Indeed, earlier this year the American Law Institute approved a set of principles (which can be found here) for conducting early and absentee voting, one of which is akin to Arizona’s anti-harvesting law. (I serve as the Associate Reporter for this ALI project.) That ALI principle essentially provides that absentee voters should only be permitted to return their ballots by mail or by hand, either personally or by an agent or family member who should be allowed to deliver only two ballots at a time. This principle reflects a careful balancing of a number of relevant interests at stake in how elections are conducted, and makes eminent sense for the vast majority of voters who do have reliable access to the U.S. mail, and who also can conveniently drop off their ballots in person. As Judge Bybee’s dissenting opinion in today’s Ninth Circuit decision noted, the 2005 bipartisan Commission on Federal Election Reform also had called for similar limitations on absentee ballot harvesting, which a number of states besides Arizona have long had in place.

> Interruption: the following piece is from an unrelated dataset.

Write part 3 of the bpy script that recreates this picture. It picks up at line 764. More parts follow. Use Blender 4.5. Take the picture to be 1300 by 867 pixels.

The harder question is how to balance the reasonable justifications for these general prohibitions on absentee ballot harvesting against the burden such a prohibition may impose on a small minority of affected voters who are far from the election offices and lack access to reliable mail service, as for instance the voters identified in the complaint in the Arizona case. Yet the Ninth Circuit presumably could have limited its order to that subset of voters, rather than enjoining Arizona’s new law in its entirety. Meanwhile, with respect to all other voters, those groups who wish to harvest their absentee votes could be allowed instead to provide postage, rather than hand delivery, for their ballots.

Instead, today’s Ninth Circuit decision unfortunately has essentially rejected Arizona’s legitimate reasons for the anti-harvesting law as it applies to most of the absentee voters in the state. At the least, the court ought to have explored a narrower injunction.